▶ _WHAT IS REQUIRED_: Retype every entry exactly, character for character.

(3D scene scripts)
━━━━━━━━

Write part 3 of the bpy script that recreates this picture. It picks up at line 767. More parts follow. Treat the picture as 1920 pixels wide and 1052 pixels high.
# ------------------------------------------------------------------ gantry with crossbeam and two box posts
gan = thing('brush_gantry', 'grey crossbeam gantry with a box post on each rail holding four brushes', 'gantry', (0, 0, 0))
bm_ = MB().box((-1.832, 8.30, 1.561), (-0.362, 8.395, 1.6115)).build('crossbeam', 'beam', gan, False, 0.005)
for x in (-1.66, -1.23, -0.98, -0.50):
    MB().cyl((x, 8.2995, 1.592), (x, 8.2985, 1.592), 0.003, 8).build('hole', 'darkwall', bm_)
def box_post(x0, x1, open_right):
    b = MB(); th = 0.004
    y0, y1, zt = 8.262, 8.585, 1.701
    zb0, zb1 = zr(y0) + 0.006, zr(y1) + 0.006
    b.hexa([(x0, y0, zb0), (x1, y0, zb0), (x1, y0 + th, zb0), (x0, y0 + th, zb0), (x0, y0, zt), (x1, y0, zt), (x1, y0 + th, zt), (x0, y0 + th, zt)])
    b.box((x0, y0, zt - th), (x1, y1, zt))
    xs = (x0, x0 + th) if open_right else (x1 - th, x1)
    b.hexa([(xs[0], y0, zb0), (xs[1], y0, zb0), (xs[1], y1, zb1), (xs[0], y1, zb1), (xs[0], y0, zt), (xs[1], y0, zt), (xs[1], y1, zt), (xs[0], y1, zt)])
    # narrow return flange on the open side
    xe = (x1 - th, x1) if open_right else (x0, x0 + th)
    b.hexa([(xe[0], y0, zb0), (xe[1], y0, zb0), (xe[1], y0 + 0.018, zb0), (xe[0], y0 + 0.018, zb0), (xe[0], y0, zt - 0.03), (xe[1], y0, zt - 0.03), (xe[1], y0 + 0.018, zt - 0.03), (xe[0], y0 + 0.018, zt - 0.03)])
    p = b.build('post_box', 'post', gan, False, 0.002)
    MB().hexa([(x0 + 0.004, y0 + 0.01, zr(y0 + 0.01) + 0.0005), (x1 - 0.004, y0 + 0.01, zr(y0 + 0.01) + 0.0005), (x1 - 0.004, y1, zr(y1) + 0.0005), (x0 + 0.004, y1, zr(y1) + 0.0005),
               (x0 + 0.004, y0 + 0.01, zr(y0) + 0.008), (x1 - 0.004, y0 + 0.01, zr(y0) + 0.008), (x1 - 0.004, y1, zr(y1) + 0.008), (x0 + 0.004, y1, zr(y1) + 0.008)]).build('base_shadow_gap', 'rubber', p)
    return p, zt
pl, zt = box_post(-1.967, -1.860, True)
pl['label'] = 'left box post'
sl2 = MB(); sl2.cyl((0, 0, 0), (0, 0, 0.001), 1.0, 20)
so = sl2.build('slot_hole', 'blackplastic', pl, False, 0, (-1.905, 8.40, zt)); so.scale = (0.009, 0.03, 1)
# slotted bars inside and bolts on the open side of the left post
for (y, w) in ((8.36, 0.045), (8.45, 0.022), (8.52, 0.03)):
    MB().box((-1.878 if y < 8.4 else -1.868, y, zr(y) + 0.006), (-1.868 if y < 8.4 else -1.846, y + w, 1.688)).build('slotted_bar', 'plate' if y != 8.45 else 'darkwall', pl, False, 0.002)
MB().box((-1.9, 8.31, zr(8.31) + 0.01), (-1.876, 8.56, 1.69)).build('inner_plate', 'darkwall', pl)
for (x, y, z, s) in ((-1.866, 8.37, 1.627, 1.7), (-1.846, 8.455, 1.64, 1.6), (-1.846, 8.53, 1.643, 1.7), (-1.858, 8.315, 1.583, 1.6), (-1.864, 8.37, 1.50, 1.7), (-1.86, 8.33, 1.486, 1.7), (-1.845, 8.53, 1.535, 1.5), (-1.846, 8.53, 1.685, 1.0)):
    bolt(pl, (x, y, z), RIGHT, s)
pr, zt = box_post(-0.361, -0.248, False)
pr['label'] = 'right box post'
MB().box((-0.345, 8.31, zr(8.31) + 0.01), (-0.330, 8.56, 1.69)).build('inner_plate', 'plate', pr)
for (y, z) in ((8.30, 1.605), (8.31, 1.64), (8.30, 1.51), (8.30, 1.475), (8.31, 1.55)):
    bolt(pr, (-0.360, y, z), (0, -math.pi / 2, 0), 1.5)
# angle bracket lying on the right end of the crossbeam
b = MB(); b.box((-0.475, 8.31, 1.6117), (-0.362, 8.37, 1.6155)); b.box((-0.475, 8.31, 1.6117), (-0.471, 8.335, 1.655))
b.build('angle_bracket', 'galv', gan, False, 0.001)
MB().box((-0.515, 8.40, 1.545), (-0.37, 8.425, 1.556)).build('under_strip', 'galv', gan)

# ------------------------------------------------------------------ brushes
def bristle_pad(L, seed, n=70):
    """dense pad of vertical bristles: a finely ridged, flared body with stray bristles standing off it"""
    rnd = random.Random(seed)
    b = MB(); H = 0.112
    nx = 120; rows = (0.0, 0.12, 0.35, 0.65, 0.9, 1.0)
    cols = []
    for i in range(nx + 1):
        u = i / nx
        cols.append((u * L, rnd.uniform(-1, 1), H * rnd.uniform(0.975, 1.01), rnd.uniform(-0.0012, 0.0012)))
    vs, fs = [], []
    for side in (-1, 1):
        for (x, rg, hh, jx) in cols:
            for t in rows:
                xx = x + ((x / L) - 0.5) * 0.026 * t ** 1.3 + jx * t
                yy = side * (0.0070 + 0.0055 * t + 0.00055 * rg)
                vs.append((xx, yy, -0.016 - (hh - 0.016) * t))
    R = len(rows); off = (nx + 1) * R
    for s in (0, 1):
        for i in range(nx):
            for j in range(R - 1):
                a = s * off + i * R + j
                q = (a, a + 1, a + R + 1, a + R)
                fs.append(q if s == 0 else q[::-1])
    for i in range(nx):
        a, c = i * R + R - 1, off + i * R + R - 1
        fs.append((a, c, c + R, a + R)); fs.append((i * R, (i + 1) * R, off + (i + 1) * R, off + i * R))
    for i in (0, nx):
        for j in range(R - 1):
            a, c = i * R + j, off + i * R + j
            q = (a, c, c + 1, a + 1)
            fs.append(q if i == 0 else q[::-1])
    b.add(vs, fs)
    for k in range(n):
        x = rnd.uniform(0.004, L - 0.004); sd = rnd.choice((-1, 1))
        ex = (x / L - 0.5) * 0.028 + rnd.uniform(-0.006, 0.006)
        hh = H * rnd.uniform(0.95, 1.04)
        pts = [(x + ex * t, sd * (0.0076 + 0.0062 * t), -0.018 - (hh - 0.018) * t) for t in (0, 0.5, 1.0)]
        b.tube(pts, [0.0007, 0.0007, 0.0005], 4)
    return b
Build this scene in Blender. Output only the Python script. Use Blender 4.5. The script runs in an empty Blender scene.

━━━━━━━━

▶ _OUTPUT OF THE TASK_:
Write part 3 of the bpy script that recreates this picture. It picks up at line 767. More parts follow. Treat the picture as 1920 pixels wide and 1052 pixels high.
# ------------------------------------------------------------------ gantry with crossbeam and two box posts
gan = thing('brush_gantry', 'grey crossbeam gantry with a box post on each rail holding four brushes', 'gantry', (0, 0, 0))
bm_ = MB().box((-1.832, 8.30, 1.561), (-0.362, 8.395, 1.6115)).build('crossbeam', 'beam', gan, False, 0.005)
for x in (-1.66, -1.23, -0.98, -0.50):
    MB().cyl((x, 8.2995, 1.592), (x, 8.2985, 1.592), 0.003, 8).build('hole', 'darkwall', bm_)
def box_post(x0, x1, open_right):
    b = MB(); th = 0.004
    y0, y1, zt = 8.262, 8.585, 1.701
    zb0, zb1 = zr(y0) + 0.006, zr(y1) + 0.006
    b.hexa([(x0, y0, zb0), (x1, y0, zb0), (x1, y0 + th, zb0), (x0, y0 + th, zb0), (x0, y0, zt), (x1, y0, zt), (x1, y0 + th, zt), (x0, y0 + th, zt)])
    b.box((x0, y0, zt - th), (x1, y1, zt))
    xs = (x0, x0 + th) if open_right else (x1 - th, x1)
    b.hexa([(xs[0], y0, zb0), (xs[1], y0, zb0), (xs[1], y1, zb1), (xs[0], y1, zb1), (xs[0], y0, zt), (xs[1], y0, zt), (xs[1], y1, zt), (xs[0], y1, zt)])
    # narrow return flange on the open side
    xe = (x1 - th, x1) if open_right else (x0, x0 + th)
    b.hexa([(xe[0], y0, zb0), (xe[1], y0, zb0), (xe[1], y0 + 0.018, zb0), (xe[0], y0 + 0.018, zb0), (xe[0], y0, zt - 0.03), (xe[1], y0, zt - 0.03), (xe[1], y0 + 0.018, zt - 0.03), (xe[0], y0 + 0.018, zt - 0.03)])
    p = b.build('post_box', 'post', gan, False, 0.002)
    MB().hexa([(x0 + 0.004, y0 + 0.01, zr(y0 + 0.01) + 0.0005), (x1 - 0.004, y0 + 0.01, zr(y0 + 0.01) + 0.0005), (x1 - 0.004, y1, zr(y1) + 0.0005), (x0 + 0.004, y1, zr(y1) + 0.0005),
               (x0 + 0.004, y0 + 0.01, zr(y0) + 0.008), (x1 - 0.004, y0 + 0.01, zr(y0) + 0.008), (x1 - 0.004, y1, zr(y1) + 0.008), (x0 + 0.004, y1, zr(y1) + 0.008)]).build('base_shadow_gap', 'rubber', p)
    return p, zt
pl, zt = box_post(-1.967, -1.860, True)
pl['label'] = 'left box post'
sl2 = MB(); sl2.cyl((0, 0, 0), (0, 0, 0.001), 1.0, 20)
so = sl2.build('slot_hole', 'blackplastic', pl, False, 0, (-1.905, 8.40, zt)); so.scale = (0.009, 0.03, 1)
# slotted bars inside and bolts on the open side of the left post
for (y, w) in ((8.36, 0.045), (8.45, 0.022), (8.52, 0.03)):
    MB().box((-1.878 if y < 8.4 else -1.868, y, zr(y) + 0.006), (-1.868 if y < 8.4 else -1.846, y + w, 1.688)).build('slotted_bar', 'plate' if y != 8.45 else 'darkwall', pl, False, 0.002)
MB().box((-1.9, 8.31, zr(8.31) + 0.01), (-1.876, 8.56, 1.69)).build('inner_plate', 'darkwall', pl)
for (x, y, z, s) in ((-1.866, 8.37, 1.627, 1.7), (-1.846, 8.455, 1.64, 1.6), (-1.846, 8.53, 1.643, 1.7), (-1.858, 8.315, 1.583, 1.6), (-1.864, 8.37, 1.50, 1.7), (-1.86, 8.33, 1.486, 1.7), (-1.845, 8.53, 1.535, 1.5), (-1.846, 8.53, 1.685, 1.0)):
    bolt(pl, (x, y, z), RIGHT, s)
pr, zt = box_post(-0.361, -0.248, False)
pr['label'] = 'right box post'
MB().box((-0.345, 8.31, zr(8.31) + 0.01), (-0.330, 8.56, 1.69)).build('inner_plate', 'plate', pr)
for (y, z) in ((8.30, 1.605), (8.31, 1.64), (8.30, 1.51), (8.30, 1.475), (8.31, 1.55)):
    bolt(pr, (-0.360, y, z), (0, -math.pi / 2, 0), 1.5)
# angle bracket lying on the right end of the crossbeam
b = MB(); b.box((-0.475, 8.31, 1.6117), (-0.362, 8.37, 1.6155)); b.box((-0.475, 8.31, 1.6117), (-0.471, 8.335, 1.655))
b.build('angle_bracket', 'galv', gan, False, 0.001)
MB().box((-0.515, 8.40, 1.545), (-0.37, 8.425, 1.556)).build('under_strip', 'galv', gan)

# ------------------------------------------------------------------ brushes
def bristle_pad(L, seed, n=70):
    """dense pad of vertical bristles: a finely ridged, flared body with stray bristles standing off it"""
    rnd = random.Random(seed)
    b = MB(); H = 0.112
    nx = 120; rows = (0.0, 0.12, 0.35, 0.65, 0.9, 1.0)
    cols = []
    for i in range(nx + 1):
        u = i / nx
        cols.append((u * L, rnd.uniform(-1, 1), H * rnd.uniform(0.975, 1.01), rnd.uniform(-0.0012, 0.0012)))
    vs, fs = [], []
    for side in (-1, 1):
        for (x, rg, hh, jx) in cols:
            for t in rows:
                xx = x + ((x / L) - 0.5) * 0.026 * t ** 1.3 + jx * t
                yy = side * (0.0070 + 0.0055 * t + 0.00055 * rg)
                vs.append((xx, yy, -0.016 - (hh - 0.016) * t))
    R = len(rows); off = (nx + 1) * R
    for s in (0, 1):
        for i in range(nx):
            for j in range(R - 1):
                a = s * off + i * R + j
                q = (a, a + 1, a + R + 1, a + R)
                fs.append(q if s == 0 else q[::-1])
    for i in range(nx):
        a, c = i * R + R - 1, off + i * R + R - 1
        fs.append((a, c, c + R, a + R)); fs.append((i * R, (i + 1) * R, off + (i + 1) * R, off + i * R))
    for i in (0, nx):
        for j in range(R - 1):
            a, c = i * R + j, off + i * R + j
            q = (a, c, c + 1, a + 1)
            fs.append(q if i == 0 else q[::-1])
    b.add(vs, fs)
    for k in range(n):
        x = rnd.uniform(0.004, L - 0.004); sd = rnd.choice((-1, 1))
        ex = (x / L - 0.5) * 0.028 + rnd.uniform(-0.006, 0.006)
        hh = H * rnd.uniform(0.95, 1.04)
        pts = [(x + ex * t, sd * (0.0076 + 0.0062 * t), -0.018 - (hh - 0.018) * t) for t in (0, 0.5, 1.0)]
        b.tube(pts, [0.0007, 0.0007, 0.0005], 4)
    return b
Build this scene in Blender. Output only the Python script. Use Blender 4.5. The script runs in an empty Blender scene.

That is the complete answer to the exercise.